Welche Erkenntnisse für Ihre Arbeit erhoffen Sie sich von Ihrem Stipendium?
Ich möchte herausfinden, welche Rolle Deutschland bei der Gestaltung der Beziehungen zwischen der EU und der Türkei spielt, insbesondere aus der Perspektive von Demokratie und Menschenrechten. Mich interessiert es besonders herauszufinden, wie wichtige Entwicklungen wie die Migrationskrise und die russische Invasion in der Ukraine die politischen Entscheidungen deutscher Entscheidungsträger:innen in Bezug auf die Türkei beeinflusst haben und wie sie diese politischen Präferenzen wiederum auf die EU-Ebene übertragen haben. Was mein größeres Projekt zu den kleinteiligen Ursprüngen antiwestlicher Einstellungen im Globalen Süden betrifft, so möchte ich einen tieferen Einblick in die Art und Weise gewinnen, wie Bürger:innen und Gesellschaften jenseits des „Westens“ den Begriff des „Westens“ wahrnehmen und auf welcher Argumentationsbasis sie ihre Ressentiments artikulieren. Einige der Schlüsselfragen lauten, ob das Antiwestliche eine Reaktion auf die Legitimationskrise der bestehenden Weltordnung ist, wie es für Asien in der lange bestehenden globalen Ordnung des 19. und frühen 20. Jahrhunderts der Fall war. Damals waren antiwestliche Haltungen eine Reaktion auf Daseinsängste, ein kulturelles Ressentiment, ein Ausdruck von Antiamerikanismus, ein Produkt historischer Hinterlassenschaften oder eine komplexe Kombination dieser und anderer möglicher Faktoren. Eine solche Untersuchung ist nicht nur aus akademischer Sicht von Bedeutung, sondern auch aus politischer Sicht von großer Relevanz, da sie in engem Zusammenhang mit den Debatten über die Krise der internationalen Ordnung steht.
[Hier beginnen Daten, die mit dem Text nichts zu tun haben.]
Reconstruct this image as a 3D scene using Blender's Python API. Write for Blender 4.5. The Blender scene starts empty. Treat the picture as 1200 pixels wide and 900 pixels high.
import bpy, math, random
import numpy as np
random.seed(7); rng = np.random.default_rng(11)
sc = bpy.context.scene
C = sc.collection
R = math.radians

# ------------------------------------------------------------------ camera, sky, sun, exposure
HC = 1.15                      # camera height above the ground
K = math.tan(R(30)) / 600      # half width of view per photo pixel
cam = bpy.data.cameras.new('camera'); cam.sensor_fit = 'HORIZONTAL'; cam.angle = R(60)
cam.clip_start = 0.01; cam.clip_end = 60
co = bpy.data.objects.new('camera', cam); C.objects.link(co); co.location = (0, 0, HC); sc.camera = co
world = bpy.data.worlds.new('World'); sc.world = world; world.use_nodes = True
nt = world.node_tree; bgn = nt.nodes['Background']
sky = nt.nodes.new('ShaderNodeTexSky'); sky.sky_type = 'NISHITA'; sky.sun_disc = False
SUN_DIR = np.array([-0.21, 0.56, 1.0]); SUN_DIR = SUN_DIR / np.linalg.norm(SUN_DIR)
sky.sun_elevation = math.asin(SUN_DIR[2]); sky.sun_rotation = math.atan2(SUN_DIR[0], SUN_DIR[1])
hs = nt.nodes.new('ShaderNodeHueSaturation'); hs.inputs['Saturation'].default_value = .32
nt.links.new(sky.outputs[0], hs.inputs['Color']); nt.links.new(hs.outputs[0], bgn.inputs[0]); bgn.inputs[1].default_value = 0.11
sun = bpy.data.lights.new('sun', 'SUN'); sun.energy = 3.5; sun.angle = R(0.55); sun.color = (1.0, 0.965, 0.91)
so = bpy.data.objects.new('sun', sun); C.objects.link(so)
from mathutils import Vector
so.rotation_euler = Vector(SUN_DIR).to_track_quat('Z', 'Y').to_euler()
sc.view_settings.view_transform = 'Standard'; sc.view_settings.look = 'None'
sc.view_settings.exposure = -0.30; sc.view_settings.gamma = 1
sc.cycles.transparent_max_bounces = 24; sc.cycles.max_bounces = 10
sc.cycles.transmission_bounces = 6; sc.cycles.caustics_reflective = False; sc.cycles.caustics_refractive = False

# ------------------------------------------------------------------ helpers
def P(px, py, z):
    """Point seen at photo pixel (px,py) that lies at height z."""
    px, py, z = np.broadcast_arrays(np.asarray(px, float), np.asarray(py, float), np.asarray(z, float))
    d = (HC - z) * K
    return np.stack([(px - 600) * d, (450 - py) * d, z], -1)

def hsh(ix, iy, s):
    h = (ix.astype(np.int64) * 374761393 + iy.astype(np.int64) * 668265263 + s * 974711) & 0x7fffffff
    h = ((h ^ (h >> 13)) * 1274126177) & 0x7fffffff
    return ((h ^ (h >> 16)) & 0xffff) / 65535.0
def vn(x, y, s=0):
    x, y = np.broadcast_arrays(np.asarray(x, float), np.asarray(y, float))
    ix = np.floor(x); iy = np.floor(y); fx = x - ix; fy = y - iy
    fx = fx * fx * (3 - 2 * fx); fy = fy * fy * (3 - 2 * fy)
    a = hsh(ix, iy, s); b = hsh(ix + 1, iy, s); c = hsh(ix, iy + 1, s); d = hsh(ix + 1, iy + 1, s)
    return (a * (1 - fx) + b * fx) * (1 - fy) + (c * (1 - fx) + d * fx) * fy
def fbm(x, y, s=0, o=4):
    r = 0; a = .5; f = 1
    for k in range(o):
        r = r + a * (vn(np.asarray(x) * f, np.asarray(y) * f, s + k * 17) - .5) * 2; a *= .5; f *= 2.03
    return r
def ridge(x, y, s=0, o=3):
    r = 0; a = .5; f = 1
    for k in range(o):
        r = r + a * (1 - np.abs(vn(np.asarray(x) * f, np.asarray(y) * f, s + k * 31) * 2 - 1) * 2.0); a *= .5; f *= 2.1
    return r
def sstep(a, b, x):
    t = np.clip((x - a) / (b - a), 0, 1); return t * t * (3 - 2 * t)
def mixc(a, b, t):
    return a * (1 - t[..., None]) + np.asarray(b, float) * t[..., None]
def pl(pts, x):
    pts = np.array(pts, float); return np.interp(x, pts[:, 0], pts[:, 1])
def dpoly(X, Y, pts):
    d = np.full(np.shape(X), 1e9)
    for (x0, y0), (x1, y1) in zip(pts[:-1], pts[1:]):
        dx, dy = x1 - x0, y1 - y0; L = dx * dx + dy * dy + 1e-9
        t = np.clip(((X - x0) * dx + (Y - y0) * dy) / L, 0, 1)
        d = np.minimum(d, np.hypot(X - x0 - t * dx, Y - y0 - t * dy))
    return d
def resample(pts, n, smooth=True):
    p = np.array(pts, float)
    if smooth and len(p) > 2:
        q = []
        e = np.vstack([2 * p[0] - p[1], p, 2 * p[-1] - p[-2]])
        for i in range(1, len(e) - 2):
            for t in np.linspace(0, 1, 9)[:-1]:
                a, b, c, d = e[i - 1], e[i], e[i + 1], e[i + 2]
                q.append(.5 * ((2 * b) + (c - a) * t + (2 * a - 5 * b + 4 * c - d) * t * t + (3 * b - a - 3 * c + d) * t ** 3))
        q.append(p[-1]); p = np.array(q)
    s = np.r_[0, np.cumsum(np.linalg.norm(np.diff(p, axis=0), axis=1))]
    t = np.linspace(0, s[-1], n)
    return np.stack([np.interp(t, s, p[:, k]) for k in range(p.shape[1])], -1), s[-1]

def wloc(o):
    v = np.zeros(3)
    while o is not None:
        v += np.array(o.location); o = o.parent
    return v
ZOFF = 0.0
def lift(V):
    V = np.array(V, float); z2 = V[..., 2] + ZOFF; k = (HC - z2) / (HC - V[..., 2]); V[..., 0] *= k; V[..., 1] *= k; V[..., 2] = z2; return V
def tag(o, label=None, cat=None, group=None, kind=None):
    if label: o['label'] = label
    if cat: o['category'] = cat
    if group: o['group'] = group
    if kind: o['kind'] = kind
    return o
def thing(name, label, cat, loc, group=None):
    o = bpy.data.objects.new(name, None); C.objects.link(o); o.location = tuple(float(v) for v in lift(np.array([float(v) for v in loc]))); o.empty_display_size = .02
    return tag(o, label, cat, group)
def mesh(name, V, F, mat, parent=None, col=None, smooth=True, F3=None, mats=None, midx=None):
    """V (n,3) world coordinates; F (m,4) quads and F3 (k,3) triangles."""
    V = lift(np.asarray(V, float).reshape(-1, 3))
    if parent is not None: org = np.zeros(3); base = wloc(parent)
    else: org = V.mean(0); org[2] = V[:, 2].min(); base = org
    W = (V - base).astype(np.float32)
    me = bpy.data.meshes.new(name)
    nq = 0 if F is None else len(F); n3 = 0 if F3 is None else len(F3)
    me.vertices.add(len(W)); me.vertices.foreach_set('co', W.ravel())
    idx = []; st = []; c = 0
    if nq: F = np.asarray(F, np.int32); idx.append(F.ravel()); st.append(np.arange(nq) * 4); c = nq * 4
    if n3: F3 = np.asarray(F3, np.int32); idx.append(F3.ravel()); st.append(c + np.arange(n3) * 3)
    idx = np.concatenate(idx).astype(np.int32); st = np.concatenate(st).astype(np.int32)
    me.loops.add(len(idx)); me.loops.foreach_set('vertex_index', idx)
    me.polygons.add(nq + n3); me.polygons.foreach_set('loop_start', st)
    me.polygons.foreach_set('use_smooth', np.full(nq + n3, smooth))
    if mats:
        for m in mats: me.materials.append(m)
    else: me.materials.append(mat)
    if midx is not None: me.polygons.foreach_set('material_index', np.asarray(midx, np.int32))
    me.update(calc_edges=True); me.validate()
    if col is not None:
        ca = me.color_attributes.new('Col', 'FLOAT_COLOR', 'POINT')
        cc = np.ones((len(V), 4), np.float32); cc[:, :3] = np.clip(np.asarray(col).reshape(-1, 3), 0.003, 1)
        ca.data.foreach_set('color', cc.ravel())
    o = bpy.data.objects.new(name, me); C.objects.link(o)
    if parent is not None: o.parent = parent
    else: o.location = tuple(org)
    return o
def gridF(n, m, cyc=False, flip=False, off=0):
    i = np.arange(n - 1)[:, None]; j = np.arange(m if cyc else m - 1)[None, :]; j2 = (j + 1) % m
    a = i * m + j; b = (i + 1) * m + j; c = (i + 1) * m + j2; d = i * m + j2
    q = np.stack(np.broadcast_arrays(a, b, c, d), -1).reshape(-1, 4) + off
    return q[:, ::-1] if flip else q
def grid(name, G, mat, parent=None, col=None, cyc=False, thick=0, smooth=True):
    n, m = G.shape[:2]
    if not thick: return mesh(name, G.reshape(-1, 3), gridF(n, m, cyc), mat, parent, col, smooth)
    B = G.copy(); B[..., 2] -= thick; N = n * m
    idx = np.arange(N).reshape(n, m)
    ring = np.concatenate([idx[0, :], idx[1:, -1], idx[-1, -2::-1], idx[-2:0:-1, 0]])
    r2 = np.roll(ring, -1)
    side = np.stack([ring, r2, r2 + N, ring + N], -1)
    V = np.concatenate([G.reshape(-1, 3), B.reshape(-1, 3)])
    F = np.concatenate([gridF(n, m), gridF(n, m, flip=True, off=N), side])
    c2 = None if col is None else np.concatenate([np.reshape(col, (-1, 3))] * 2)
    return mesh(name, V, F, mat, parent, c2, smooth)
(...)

Was macht Berlin und Deutschland für Ihre Arbeit relevant?
Nach dem Brexit gehört das Vereinigte Königreich nicht mehr zu den wichtigsten Akteuren bei der Gestaltung der Beziehungen zwischen der EU und der Türkei; dadurch ist Deutschland der Hauptakteur. Der Aufenthalt an der Robert Bosch Academy in Berlin bietet eine hervorragende Gelegenheit, mit verschiedenen Akteuren über die Entwicklung des Dreiecks EU-Türkei-Deutschland zu diskutieren. Außerdem besteht in Berlin und in Deutschland insgesamt ein großes Interesse an der Zukunft der liberalen Ordnung und dem Platz Europas in dieser Ordnung, insbesondere nach dem russischen Einmarsch in der Ukraine. Diese Entwicklungen bringen oft eine wachsende Besorgnis über den Niedergang des „Westens“ und die Ambivalenz, wenn nicht gar Feindseligkeit, verschiedener aufstrebender Akteure gegenüber den Schlüsselpositionen von EU und NATO mit sich. Darüber hinaus sind Berlin und die Academy kosmopolitische Zentren, in denen ein reicher intellektueller Austausch zu diesen und anderen verwandten Themen auf höchstem Niveau stattfindet, was ich an diesem Fellowship am meisten schätze.